Philly considers a new preservation fund aimed at owners of historic homes
Philadelphia officials want to create a fund to help homeowners with limited incomes comply with costly historic preservation regulations.
Philadelphia officials want to create a fund to help homeowners with limited incomes cover the costs of complying with the city’s historic preservation regulations.
For property owners, historic buildings come with pedigree, but plenty of responsibility in the form of costly bills for brickwork and historically accurate window treatments. In a city with an extensive stock of 19th-century buildings and many homeowners on a tight budget, the financial burden takes a toll.
“For some of my lower-income neighbors, these costs really can be astronomical,” said Barbara Wolf, a homeowner in the Spring Garden Historic District. “One of my neighbors has postponed doing brick work on the facade [because of the high costs required by regulations]. The increasing deterioration is really going to cost them more and more, and the house is in worse and worse condition.”
In some parts of the city, such as Overbrook and Spruce Hill, concerns about the economic impact of designating historic homes for protection have long stymied preservation efforts.
The leadership of the Preservation Alliance of Greater Philadelphia, an advocacy group working with city officials, described the basic contours of a proposed fix at a City Council hearing on Tuesday.
The initiative is modeled after the Housing Trust Fund, which serves as a city-administered bank to provide subsidy for affordable projects. The housing fund relies on city fee revenue and money from developers who pay into the trust in exchange for zoning bonuses that allow for denser and taller buildings.

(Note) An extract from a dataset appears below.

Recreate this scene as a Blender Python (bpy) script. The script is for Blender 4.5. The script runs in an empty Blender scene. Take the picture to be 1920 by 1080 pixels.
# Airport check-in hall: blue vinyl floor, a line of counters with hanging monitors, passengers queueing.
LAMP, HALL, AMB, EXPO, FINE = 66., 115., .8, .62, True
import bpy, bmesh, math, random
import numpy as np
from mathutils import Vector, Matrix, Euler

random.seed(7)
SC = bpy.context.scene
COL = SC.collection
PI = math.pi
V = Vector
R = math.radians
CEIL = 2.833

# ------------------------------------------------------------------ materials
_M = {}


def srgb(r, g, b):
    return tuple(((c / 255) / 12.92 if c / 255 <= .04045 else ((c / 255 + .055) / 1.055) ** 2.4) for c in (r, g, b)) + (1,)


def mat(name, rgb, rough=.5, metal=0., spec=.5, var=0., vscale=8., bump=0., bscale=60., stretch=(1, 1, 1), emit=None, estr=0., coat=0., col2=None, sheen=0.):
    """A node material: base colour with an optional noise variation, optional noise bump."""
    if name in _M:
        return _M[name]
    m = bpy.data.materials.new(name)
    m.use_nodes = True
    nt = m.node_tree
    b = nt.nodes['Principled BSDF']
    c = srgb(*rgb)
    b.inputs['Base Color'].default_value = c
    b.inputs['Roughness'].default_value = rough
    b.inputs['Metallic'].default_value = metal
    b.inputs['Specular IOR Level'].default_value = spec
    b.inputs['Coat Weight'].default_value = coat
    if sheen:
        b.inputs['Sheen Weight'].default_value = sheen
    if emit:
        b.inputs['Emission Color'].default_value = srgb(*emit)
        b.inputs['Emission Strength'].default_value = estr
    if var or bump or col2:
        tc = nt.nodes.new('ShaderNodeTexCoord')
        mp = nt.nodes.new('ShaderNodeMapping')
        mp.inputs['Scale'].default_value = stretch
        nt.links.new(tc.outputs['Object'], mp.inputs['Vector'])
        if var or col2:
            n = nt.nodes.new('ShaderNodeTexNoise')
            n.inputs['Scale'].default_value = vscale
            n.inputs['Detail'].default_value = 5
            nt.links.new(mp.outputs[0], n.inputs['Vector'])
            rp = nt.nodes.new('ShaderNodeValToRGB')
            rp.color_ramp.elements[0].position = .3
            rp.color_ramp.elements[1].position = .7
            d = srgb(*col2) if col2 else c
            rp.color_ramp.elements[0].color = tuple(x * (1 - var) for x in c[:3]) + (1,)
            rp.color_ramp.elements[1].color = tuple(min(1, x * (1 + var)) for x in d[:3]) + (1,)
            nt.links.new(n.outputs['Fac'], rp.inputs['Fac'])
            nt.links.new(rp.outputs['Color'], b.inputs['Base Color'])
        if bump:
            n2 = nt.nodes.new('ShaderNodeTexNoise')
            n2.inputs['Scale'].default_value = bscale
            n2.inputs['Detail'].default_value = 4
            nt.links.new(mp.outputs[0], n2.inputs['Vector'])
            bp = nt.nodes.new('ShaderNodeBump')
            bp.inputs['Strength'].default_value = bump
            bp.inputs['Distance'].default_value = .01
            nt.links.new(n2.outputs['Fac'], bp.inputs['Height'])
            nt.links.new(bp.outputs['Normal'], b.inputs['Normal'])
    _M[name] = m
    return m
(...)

Similarly, the proposed preservation fund would operate under a bonus-based funding model. Developers could pay into the fund in exchange for permission to build higher or more densely than zoning regulations would otherwise allow, under the concept now being outlined by the city’s law and planning departments.
The trust fund would then dispense grants to homeowners to help them repoint bricks and replace windows to the specifications in the city’s historic regulations.
“This would operate, in theory, very similarly to the Housing Trust Fund,” said Patrick Grossi, director of advocacy for the Preservation Alliance. “It would be a bonus structure relating to either density or height bonuses. That is being worked out as we speak, though we have not seen language on that yet.”
Councilmember Mark Squilla said the draft legislation is not yet ready for introduction. He has already introduced a trio of historic preservation incentives, which will receive a hearing next Tuesday. Squilla is expected to eventually introduce the legislation related to the zoning bonus and preservation fund as well.
Philadelphia currently offers no local historic incentives. The state historic tax credit is barely funded, providing only $5 million for all of Pennsylvania every year. The National Historic Tax Credit only applies to income-generating projects and cannot be used by homeowners.
The plans for the new preservation fund were revealed at a hearing for a resolution introduced by Councilmember Jannie Blackwell, which called for the creation of an unspecified assistance program for homeowners in historic districts.
Blackwell has represented much of West Philadelphia since 1993 and personally blocked the creation of the Spruce Hill Historic District, which would have placed preservation protections over one of America’s largest collections of Victorian townhomes.
In recent years, increasing numbers of these century-old homes have been torn down for student housing, stoking outrage in the neighborhood.
“They’ve been asking me my whole career, but you have to conflict before you have cooperation,” said Blackwell in an interview after the hearing. “[Creating a historic district] is easier said than done. People were afraid of it. Someone telling you what material, what color, what kind, how high, how wide, how everything. People just couldn’t afford it.”
Another proposal introduced last year would create a second tier of historic district wherein demolition would not be allowed but regulations would be less onerous and costly. That idea is further from becoming a reality than the preservation fund proposal, which could potentially be introduced in this council session.
For homeowners like Wolf, assistance can’t come fast enough. Although she supports historic preservation, the Spring Garden homeowner does not want to see her neighbors bear costs they cannot afford.
“The historic district has made our neighborhoods a livable, likable, attractive community,” said Wolf. But “the cost to secure and preserve an old building to meet historic designations is not cheap.”